I think that anyone who reveals as much of himself as does Deresiewicz is just asking to be included in the fabric of your life.=, and that includes nicknames.

I, too, had a visceral reaction to the book, but it was more "ugh" than "oh". He didn't make me "think" so much as "feel" like I was intruding in a failure-to-launch-kid's-pity-party.

I'm terrible at book club's too.... was once asked by the leader to "stop saying such smart things." I quit.

a/b from The Burrow at http://ashleighburroughs.blogspot.com

LeahK 5 pts

Good point. Learning how to read is a great way to learn how to write as well.

LeahK 5 pts

"Overwrought synecdoche!" What good is all our schooling if we can't drop that one every now and then! :)

LeahK 5 pts

I totally get that. It seemed like he was writing to a very specific audience (or if he wasn't *intending* to write only to that audience, he at least came off as mostly only relateable to it), and although I wouldn't call that limitation a shortcoming (although a sales team definitely would), I do think it narrows the reach of the book.

EmSun 6 pts

"For a novel to work, Deresiewicz says, you should not just think about it but feel about it."

I wonder why I didn't feel in this book so much as only thought. I think, in general, I really didn't identify with him at all and only felt a personal connection with the one sentence where he talks about people that were not as privileged as he (I'd quote and cite, but I can't remember where it was).

Julie Ross Godar 8 pts

I'm a lot like you in my critiques, Leah, but in my actual reading I'm actually really emotional, at least on first, fast read (one of the reasons I reread nearly everything).

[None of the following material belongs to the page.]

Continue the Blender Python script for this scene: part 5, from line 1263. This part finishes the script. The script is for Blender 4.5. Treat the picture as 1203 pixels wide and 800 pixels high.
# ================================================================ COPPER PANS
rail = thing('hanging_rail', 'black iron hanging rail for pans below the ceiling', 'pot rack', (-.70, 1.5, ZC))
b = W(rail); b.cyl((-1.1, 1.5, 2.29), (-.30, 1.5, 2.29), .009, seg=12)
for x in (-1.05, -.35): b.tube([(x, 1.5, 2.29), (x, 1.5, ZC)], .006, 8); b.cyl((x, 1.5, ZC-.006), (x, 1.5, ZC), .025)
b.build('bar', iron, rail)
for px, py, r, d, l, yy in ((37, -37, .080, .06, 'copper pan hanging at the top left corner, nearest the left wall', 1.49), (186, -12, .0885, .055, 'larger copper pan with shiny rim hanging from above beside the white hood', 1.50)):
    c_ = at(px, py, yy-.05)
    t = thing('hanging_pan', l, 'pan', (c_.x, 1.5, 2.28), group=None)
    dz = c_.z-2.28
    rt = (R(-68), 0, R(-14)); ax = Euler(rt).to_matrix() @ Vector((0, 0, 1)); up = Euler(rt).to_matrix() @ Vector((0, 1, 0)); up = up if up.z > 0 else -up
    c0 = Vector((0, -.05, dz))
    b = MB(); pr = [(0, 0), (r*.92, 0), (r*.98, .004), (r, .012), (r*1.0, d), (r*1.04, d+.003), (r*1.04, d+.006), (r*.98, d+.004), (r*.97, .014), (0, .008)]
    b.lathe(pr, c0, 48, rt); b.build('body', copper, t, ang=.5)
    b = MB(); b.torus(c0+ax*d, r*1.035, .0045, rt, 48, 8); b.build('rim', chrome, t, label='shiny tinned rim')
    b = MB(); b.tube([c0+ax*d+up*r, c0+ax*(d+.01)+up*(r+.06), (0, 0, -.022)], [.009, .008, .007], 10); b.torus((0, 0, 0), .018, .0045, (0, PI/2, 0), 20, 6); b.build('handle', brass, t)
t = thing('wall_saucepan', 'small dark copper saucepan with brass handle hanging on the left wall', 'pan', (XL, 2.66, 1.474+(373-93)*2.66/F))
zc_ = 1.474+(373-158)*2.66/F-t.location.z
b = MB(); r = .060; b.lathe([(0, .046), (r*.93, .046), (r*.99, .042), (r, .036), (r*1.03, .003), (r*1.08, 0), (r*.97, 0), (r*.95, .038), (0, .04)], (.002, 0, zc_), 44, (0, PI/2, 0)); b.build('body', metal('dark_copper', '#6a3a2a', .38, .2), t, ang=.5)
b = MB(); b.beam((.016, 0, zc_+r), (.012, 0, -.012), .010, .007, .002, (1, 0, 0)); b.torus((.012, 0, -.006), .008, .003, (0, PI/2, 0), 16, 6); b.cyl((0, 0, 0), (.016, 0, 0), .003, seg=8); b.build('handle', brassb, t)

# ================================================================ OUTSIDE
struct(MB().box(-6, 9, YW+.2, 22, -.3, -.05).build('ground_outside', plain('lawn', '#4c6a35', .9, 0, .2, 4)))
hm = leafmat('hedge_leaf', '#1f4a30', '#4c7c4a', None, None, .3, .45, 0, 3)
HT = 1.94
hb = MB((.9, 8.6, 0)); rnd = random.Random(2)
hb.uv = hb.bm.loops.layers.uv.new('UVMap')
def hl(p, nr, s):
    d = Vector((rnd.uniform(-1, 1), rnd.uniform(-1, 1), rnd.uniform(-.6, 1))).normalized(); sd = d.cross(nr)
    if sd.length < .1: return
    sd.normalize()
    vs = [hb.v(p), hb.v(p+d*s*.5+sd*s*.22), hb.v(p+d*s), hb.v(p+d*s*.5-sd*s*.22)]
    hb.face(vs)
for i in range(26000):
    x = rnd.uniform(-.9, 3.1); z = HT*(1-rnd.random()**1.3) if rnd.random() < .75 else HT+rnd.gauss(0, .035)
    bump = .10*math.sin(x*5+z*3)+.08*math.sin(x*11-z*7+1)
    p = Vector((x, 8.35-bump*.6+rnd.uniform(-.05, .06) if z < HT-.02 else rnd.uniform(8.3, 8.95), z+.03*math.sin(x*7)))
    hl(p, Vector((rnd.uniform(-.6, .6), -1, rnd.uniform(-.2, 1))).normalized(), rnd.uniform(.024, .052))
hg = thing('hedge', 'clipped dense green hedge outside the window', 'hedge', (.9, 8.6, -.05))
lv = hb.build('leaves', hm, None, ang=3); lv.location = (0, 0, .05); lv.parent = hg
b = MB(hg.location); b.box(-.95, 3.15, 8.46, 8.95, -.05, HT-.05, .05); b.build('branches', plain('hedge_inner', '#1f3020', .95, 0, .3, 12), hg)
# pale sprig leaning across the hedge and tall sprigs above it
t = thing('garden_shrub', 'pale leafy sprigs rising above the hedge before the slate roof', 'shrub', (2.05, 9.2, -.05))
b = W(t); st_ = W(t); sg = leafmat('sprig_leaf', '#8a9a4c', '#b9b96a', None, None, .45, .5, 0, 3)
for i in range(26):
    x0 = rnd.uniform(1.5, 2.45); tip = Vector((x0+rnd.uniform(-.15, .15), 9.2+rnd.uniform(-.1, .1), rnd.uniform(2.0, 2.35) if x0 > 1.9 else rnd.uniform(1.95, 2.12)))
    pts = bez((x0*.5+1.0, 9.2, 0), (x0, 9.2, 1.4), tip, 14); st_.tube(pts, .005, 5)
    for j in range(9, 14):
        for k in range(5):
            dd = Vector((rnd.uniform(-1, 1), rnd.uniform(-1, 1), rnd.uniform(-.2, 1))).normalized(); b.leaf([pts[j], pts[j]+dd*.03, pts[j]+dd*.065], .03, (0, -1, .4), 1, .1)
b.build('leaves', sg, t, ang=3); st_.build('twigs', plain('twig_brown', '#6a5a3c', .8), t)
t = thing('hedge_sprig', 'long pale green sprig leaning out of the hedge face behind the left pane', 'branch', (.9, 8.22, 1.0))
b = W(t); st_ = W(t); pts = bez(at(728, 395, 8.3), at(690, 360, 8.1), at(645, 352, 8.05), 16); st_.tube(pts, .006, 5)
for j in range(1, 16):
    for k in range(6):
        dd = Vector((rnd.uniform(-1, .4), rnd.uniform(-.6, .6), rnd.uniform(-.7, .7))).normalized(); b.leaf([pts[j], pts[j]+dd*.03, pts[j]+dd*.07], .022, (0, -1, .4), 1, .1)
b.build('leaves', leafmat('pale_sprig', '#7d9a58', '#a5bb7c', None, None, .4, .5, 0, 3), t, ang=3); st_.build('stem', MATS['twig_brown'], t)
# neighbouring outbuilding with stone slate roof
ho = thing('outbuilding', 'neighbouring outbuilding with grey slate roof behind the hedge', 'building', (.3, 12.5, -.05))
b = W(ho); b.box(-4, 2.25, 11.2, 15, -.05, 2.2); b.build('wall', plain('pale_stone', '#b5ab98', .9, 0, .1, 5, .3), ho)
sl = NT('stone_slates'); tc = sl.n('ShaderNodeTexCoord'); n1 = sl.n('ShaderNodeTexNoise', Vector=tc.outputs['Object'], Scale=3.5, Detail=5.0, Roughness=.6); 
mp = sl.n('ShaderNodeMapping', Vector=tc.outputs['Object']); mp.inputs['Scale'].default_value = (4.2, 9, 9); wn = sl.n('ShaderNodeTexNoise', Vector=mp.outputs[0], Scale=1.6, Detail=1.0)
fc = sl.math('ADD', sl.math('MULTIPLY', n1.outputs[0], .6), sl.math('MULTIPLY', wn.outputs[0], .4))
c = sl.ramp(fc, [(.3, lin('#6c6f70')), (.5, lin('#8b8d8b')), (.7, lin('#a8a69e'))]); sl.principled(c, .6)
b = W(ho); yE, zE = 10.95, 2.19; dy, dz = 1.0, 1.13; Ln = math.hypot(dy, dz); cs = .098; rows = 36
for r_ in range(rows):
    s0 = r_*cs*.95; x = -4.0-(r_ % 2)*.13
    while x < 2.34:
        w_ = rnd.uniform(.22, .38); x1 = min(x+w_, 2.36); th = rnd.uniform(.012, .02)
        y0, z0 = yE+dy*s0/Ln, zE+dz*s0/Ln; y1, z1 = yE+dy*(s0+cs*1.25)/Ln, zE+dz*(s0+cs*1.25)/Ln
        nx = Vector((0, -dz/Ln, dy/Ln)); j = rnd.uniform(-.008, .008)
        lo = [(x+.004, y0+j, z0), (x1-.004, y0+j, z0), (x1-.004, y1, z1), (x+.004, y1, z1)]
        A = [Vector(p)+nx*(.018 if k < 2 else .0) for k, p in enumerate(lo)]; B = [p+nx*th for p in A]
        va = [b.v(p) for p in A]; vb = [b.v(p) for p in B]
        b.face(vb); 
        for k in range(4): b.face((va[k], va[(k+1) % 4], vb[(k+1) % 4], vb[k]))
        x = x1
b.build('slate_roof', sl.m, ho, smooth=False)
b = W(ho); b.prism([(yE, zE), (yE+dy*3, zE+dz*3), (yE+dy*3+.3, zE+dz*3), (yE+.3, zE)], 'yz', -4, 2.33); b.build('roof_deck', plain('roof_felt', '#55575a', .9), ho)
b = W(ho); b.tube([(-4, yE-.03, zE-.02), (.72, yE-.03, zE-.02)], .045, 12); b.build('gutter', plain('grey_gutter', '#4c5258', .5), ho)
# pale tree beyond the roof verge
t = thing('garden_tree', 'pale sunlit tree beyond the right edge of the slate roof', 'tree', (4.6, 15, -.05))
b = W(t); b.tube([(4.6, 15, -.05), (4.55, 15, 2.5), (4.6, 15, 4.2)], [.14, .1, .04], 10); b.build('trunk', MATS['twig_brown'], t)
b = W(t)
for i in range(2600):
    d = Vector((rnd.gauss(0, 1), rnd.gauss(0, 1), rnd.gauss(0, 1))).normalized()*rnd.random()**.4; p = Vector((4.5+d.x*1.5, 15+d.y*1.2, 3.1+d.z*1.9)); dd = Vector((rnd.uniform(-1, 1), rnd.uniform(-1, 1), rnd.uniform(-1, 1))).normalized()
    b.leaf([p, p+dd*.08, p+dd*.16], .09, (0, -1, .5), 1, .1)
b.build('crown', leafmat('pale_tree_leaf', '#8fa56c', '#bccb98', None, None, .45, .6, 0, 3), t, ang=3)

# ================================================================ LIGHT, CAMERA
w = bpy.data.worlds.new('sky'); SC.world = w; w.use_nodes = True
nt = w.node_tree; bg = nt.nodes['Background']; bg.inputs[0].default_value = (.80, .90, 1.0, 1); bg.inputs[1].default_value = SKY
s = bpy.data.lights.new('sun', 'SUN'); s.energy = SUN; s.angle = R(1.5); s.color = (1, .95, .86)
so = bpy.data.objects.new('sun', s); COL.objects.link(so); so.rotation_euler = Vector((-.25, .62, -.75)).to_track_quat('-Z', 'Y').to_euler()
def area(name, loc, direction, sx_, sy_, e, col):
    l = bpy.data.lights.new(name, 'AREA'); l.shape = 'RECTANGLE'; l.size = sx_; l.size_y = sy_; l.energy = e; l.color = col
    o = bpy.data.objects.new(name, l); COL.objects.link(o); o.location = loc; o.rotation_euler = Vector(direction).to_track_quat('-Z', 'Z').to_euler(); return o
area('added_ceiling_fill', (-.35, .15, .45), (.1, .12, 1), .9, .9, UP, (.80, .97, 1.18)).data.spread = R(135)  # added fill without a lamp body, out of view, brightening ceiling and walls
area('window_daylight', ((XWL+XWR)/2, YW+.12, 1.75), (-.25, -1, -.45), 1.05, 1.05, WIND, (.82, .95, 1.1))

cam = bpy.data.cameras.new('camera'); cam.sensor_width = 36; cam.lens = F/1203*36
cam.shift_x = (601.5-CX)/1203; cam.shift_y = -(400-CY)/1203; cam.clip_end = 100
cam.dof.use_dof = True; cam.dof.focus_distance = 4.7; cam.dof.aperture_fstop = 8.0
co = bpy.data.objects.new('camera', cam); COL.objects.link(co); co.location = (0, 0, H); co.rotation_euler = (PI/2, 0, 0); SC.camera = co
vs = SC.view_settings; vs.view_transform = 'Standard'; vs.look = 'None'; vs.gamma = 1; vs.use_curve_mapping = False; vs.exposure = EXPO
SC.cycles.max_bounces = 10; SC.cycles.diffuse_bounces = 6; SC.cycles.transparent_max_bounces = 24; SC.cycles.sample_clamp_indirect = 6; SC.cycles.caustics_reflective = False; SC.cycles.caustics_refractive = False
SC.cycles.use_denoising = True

This book showed me that the emotional connection can be an entree into insights about technique I wouldn't have seen coming -- especially the Mansfield Park section.

And I'm glad to meet another obnoxious "emphasis mine" book reviewer! Years ago I dropped the phrase "overwrought synecdoche" on a local TV "book chat" - type show. They stopped tape and told me not to do that again ;)

Rita Arens 10 pts

I was reading this book while working on the 67th revision of my novel, and learning what William was taking away from Jane gave me a push to put some more of my thoughts into dialogue instead of exposition, which got me through a major hump. I'd like to reread it again later when I get time.